## What you have to do
Set down the listing below verbatim, but only from its first line through the line containing "def __init__(s): s.v".
[START OF Given data]
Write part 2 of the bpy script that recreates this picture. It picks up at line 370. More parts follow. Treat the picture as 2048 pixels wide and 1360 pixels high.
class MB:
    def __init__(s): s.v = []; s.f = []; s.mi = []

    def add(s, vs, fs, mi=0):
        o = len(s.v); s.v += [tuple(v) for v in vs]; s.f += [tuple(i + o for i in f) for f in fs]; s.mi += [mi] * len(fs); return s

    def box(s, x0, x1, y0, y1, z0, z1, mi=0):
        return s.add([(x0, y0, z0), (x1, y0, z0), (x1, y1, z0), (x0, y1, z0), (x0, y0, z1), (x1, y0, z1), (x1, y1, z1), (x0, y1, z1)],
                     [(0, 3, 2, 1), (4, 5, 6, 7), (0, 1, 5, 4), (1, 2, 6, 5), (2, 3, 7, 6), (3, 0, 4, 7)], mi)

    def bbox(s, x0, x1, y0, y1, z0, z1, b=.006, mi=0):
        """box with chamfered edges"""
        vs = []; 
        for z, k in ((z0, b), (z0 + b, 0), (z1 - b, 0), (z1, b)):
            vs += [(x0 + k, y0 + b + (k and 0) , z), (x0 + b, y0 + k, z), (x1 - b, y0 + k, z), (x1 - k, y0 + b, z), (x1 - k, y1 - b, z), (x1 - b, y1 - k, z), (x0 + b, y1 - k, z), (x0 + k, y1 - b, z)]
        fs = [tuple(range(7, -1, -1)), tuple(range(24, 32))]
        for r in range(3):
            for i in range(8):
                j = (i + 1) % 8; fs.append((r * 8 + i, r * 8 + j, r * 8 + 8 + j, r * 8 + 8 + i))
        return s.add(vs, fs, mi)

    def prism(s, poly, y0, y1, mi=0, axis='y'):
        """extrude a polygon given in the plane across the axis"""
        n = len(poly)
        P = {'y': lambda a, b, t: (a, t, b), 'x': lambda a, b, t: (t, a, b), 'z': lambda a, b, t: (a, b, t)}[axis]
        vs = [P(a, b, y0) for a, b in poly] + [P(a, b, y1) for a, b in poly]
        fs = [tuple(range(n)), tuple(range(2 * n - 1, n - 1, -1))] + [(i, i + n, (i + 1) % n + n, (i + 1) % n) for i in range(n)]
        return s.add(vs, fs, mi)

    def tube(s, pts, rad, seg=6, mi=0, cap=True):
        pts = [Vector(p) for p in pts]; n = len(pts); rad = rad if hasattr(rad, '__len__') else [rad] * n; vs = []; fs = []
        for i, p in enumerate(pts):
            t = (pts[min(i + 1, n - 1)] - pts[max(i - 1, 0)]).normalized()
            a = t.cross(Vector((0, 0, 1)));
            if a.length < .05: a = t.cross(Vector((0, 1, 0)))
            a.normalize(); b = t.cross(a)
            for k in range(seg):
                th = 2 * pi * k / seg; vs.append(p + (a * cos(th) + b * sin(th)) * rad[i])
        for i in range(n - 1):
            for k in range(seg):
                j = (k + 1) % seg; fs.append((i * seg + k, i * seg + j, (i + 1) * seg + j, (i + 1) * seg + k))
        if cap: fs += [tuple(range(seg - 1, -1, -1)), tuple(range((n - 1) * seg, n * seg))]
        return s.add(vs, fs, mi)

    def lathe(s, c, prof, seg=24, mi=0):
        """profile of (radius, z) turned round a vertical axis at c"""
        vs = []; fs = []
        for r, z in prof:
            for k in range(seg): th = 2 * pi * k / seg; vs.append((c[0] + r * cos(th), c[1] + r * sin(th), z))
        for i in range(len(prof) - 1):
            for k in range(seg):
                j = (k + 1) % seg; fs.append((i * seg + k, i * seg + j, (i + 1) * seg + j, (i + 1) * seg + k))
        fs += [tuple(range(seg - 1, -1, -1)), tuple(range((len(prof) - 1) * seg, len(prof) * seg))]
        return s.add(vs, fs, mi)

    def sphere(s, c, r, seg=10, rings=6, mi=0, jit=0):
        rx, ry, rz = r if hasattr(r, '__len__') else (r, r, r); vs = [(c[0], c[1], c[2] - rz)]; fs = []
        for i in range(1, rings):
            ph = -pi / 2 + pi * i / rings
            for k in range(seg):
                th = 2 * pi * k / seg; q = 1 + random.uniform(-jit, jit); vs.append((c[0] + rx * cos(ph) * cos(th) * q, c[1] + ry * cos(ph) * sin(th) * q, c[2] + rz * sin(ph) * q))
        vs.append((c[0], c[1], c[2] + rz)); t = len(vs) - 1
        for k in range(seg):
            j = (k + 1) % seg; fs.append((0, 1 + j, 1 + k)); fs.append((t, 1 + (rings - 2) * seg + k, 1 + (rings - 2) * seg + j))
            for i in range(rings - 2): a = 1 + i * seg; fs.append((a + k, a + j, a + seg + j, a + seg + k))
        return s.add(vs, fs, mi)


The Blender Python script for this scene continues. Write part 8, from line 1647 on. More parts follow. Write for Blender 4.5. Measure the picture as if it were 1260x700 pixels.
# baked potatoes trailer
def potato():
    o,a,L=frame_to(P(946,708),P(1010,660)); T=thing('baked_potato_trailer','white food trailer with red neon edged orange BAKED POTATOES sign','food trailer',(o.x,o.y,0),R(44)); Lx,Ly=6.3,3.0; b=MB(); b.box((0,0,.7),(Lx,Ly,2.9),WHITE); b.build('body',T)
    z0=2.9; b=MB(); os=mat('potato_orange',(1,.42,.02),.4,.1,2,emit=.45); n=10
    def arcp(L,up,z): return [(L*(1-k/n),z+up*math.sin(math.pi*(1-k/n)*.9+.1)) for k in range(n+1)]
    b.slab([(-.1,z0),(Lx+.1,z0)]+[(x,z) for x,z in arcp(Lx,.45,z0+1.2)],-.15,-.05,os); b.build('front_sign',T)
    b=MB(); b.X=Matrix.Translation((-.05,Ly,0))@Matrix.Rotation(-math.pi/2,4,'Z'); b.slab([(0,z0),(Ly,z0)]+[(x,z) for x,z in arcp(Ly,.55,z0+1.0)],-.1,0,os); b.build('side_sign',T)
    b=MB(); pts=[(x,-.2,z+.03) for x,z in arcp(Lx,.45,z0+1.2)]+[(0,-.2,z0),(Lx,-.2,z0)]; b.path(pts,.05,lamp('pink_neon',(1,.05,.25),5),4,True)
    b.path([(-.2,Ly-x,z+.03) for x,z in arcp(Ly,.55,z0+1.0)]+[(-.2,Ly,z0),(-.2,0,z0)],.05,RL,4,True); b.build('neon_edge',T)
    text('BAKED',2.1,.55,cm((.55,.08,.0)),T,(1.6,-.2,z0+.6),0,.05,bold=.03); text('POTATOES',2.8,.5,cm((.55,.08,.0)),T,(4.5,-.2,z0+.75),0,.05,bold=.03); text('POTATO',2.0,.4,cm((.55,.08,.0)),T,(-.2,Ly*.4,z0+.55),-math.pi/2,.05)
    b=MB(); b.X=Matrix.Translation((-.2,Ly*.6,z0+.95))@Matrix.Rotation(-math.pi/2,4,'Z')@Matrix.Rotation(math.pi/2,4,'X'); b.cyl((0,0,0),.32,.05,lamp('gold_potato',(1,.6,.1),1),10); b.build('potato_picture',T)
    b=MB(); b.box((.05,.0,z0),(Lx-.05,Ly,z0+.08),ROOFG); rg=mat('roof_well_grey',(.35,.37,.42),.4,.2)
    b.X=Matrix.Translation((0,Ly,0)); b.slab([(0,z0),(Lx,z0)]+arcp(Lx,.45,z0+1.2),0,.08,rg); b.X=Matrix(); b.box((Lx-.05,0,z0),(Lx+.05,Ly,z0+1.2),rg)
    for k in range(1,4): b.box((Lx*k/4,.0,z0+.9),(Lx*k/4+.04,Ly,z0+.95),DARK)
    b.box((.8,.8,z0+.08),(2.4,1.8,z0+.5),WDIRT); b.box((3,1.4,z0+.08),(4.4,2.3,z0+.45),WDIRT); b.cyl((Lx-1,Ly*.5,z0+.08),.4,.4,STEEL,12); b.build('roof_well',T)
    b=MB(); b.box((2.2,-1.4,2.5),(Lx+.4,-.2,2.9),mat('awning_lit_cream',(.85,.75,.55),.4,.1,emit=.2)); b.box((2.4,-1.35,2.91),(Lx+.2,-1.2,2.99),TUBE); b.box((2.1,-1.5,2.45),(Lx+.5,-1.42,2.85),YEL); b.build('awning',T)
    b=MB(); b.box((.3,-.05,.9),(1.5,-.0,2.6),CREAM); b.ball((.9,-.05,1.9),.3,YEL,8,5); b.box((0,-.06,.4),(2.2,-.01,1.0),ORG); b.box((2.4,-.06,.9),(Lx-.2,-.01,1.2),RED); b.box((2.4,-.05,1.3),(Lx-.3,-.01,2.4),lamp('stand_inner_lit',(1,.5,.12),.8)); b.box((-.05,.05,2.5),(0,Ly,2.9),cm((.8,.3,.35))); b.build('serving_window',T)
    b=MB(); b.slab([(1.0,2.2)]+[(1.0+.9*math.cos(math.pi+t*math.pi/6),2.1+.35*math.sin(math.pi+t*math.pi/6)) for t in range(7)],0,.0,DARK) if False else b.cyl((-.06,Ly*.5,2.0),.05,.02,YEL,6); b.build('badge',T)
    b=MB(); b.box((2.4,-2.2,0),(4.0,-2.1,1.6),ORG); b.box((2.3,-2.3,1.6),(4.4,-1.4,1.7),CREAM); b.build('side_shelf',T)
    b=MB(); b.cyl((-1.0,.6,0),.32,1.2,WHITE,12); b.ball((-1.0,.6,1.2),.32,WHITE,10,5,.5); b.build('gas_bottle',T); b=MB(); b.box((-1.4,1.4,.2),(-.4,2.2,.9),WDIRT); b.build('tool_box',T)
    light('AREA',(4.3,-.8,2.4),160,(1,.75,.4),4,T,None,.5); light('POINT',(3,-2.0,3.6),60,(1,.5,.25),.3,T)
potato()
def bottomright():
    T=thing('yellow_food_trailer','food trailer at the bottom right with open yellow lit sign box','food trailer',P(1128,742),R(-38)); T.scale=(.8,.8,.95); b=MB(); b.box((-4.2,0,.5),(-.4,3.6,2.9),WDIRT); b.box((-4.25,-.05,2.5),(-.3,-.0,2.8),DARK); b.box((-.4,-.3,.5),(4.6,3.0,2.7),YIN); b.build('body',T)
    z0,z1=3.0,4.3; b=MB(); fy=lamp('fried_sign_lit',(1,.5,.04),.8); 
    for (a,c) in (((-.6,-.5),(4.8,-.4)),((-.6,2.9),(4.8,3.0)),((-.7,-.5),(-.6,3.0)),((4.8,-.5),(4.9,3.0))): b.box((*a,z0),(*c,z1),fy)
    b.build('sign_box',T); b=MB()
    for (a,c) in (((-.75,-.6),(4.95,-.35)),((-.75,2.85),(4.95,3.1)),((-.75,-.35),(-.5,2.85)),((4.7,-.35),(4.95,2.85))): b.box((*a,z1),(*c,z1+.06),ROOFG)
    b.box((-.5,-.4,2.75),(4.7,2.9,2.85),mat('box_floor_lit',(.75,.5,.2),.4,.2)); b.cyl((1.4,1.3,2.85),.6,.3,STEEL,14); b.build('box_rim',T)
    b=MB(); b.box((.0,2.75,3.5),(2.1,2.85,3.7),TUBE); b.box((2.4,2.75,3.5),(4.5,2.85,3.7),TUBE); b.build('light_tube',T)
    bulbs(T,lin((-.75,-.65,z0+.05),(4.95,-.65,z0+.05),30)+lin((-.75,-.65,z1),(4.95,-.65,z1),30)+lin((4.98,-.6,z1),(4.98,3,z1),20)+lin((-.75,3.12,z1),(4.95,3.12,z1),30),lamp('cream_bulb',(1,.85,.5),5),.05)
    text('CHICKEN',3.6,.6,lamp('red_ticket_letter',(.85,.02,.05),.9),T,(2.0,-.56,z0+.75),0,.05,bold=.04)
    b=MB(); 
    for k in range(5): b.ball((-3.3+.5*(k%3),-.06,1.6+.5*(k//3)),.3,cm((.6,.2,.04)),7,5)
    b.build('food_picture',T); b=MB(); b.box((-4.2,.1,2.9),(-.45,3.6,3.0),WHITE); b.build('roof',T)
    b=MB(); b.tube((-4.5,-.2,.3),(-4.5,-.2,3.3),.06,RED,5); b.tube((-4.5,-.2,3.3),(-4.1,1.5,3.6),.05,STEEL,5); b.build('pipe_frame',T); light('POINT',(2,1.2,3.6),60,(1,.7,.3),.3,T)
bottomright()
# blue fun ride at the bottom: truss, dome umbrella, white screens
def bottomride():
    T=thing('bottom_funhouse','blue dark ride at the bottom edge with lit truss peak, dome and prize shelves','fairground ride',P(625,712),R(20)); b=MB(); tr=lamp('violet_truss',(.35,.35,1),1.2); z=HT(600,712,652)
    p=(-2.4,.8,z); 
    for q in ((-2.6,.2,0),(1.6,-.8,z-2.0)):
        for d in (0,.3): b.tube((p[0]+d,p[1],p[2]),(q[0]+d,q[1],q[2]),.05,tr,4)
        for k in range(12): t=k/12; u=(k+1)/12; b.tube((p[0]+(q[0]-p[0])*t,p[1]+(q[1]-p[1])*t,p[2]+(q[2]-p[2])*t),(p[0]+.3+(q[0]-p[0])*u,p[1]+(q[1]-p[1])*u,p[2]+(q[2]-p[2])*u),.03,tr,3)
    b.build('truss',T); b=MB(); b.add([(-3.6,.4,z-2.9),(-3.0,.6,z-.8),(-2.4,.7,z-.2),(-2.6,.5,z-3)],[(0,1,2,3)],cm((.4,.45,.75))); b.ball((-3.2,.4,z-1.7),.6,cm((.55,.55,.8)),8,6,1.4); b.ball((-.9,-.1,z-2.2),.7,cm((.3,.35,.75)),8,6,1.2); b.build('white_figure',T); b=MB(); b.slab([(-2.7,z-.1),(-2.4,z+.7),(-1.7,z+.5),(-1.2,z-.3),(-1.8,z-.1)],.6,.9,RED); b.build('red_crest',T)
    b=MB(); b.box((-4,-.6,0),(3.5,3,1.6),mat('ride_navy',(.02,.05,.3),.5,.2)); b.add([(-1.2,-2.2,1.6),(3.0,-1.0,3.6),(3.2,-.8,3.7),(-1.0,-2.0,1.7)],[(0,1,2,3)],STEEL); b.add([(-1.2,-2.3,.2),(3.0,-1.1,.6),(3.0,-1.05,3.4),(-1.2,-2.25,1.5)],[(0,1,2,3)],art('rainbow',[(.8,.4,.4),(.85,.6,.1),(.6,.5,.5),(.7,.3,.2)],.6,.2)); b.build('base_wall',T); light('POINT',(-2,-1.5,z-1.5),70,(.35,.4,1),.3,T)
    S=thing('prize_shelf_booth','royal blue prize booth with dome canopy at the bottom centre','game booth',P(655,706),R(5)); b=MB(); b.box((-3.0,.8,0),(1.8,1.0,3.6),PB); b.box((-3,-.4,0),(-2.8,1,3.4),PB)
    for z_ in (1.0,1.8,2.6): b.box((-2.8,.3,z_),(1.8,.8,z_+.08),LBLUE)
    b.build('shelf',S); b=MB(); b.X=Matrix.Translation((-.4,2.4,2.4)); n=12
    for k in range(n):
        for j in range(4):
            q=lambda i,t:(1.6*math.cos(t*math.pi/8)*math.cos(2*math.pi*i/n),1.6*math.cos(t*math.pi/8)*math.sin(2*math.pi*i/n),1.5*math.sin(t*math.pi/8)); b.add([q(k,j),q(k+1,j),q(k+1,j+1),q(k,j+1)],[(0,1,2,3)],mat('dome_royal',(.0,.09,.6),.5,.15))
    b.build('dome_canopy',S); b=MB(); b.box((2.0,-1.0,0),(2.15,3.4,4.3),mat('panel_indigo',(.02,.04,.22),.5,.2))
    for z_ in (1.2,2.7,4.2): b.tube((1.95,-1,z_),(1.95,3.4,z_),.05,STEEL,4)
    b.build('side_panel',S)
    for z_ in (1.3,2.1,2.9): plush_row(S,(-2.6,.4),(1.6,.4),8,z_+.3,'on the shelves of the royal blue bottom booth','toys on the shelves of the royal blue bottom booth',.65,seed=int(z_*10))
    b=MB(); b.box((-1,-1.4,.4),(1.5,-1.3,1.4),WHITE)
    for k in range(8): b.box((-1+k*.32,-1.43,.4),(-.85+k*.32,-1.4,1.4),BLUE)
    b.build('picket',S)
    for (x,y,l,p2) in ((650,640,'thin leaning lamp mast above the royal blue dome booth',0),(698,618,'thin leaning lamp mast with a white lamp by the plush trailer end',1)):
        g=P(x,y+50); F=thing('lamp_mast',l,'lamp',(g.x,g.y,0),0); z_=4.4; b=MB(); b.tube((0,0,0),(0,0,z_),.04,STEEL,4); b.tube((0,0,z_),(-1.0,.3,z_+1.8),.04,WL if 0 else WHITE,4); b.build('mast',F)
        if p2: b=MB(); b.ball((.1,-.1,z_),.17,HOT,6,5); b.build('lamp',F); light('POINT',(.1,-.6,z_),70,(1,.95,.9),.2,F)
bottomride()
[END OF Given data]
## Full solution
Write part 2 of the bpy script that recreates this picture. It picks up at line 370. More parts follow. Treat the picture as 2048 pixels wide and 1360 pixels high.
class MB:
    def __init__(s): s.v = []; s.f = []; s.mi = []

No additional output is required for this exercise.